Que nossas interpretações respeitem a vontade do legislador, porque eles foram eleitos e nós não.

Que aceitemos, com o escritor francês Victor Hugo, a verdade simples de que quem é compassivo com os lobos condena os carneiros.

Que tentemos com ardor respeitar os lares e as famílias dos que estão sob julgamento, porque ações espalhafatosas as profanam, e nossa missão é distribuir luz, antes que calor.

Que tenhamos sensibilidade política mas não sejamos “politicóides”, porque já Voltaire nos ensinava que os juízes incorruptíveis são os que se vendem mais barato.

Que a política em sua pior acepção não contamine nossa Casa, porque uma classe desunida fatalmente será esmagada.

Que nossas decisões sejam redigidas em português claro, porque o “juridiquês” é um escárnio aos 68% dos brasileiros entre 15 e 64 anos que não conseguem ler nada além de um anúncio de cinco palavras.

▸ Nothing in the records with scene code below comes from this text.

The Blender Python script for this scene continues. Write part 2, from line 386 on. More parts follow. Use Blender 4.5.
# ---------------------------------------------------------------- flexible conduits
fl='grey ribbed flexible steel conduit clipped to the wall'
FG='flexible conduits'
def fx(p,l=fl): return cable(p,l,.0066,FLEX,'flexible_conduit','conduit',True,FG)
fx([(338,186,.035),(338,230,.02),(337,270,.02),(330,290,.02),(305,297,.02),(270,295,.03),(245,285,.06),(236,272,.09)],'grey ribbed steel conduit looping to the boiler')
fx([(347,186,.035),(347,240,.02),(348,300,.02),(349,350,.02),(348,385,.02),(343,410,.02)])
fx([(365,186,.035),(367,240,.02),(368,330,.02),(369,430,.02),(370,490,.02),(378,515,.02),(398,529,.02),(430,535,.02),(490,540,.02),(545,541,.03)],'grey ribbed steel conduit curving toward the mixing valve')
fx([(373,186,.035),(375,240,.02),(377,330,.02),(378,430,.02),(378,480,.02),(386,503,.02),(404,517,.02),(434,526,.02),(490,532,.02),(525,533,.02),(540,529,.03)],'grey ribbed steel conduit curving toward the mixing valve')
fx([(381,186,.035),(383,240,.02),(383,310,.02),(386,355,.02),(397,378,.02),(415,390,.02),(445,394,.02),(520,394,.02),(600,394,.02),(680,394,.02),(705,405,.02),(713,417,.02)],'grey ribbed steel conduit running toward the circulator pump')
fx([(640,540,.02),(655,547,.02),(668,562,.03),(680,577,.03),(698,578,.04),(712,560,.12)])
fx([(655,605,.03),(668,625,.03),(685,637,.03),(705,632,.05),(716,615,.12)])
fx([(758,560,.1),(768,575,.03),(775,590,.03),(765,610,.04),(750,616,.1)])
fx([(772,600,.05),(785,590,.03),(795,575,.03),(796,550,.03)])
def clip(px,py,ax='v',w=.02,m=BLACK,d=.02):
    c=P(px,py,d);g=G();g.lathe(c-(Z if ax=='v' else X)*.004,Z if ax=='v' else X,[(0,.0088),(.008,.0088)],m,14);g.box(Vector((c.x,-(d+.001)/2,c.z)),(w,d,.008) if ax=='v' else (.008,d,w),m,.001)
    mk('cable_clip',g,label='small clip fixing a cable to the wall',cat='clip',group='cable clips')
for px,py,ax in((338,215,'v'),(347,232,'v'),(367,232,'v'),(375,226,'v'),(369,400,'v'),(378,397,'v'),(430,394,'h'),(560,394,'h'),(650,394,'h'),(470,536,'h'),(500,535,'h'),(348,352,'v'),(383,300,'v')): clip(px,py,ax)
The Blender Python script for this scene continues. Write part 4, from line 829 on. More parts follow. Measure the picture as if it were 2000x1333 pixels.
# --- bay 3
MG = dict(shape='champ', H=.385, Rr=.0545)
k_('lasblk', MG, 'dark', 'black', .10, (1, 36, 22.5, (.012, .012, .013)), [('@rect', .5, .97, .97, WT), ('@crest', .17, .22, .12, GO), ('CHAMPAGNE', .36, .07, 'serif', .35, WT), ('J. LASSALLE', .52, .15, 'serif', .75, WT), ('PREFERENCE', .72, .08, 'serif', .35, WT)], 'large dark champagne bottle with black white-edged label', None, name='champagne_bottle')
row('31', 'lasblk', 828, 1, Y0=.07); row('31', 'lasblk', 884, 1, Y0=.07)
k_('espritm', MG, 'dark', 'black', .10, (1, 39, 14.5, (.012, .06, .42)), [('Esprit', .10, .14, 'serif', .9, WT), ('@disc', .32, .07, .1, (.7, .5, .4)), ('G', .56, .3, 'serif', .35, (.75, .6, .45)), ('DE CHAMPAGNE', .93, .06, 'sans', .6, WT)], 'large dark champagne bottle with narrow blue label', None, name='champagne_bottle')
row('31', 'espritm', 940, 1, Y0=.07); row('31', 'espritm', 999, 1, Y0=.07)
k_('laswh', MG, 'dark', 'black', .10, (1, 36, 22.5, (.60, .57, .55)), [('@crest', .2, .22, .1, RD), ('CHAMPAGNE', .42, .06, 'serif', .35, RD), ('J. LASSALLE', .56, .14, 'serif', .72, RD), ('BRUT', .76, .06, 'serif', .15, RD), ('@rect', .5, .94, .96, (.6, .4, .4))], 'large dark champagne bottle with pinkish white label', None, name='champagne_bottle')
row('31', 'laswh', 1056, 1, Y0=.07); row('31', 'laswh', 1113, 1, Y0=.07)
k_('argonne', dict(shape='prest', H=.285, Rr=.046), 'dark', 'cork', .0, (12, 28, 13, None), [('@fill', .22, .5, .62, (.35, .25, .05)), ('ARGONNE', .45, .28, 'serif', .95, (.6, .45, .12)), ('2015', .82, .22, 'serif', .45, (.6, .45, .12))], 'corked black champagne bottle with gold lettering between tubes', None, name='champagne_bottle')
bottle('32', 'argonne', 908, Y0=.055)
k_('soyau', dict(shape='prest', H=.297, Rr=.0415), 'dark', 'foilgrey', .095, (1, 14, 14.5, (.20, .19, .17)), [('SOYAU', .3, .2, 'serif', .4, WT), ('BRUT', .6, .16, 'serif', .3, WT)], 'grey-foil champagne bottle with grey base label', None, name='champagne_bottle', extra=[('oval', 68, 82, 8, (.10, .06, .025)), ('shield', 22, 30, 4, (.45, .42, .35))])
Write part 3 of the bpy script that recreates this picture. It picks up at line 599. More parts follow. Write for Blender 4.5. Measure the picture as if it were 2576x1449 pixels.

Que o mundo das leis não utilize por mera afetação palavras em idiomas estrangeiros, porque tal provincianismo nos humilha enquanto povo.

Que sejamos somente juízes, porque quem abusa da força do cargo inevitavelmente descobrirá sua fraqueza.

Que sejamos corporativistas apenas no bom sentido do termo, porque a leniência nos transforma em cúmplices e nos desacredita perante o povo.

Que não possamos decidir sozinhos sobre a sorte dos nossos semelhantes, porque somos imperfeitos demais para fazê-lo.

Que colegiados proporcionais à complexidade do caso sejam a regra, porque a maior segurança que inspiram permitirá a simplificação dos ritos.

Que nosso sistema processual seja simples a ponto de ser compreendido pela população, porque não temos o direito de submeter a vida à vaidade de conceitos herméticos.

Que tenhamos condições de examinar problemas e não processos, porque é isso que a sociedade espera de nós.

Finalmente, Senhor, que nossas togas nunca sejam abadás, porque, se de nós não se espera a perfeição, exige-se seriedade.


Pedro Valls Feu Rosa é jornalista, escritor e desembargador no Espírito Santo e colabora regularmente com a AGÊNCIA CONGRESSO.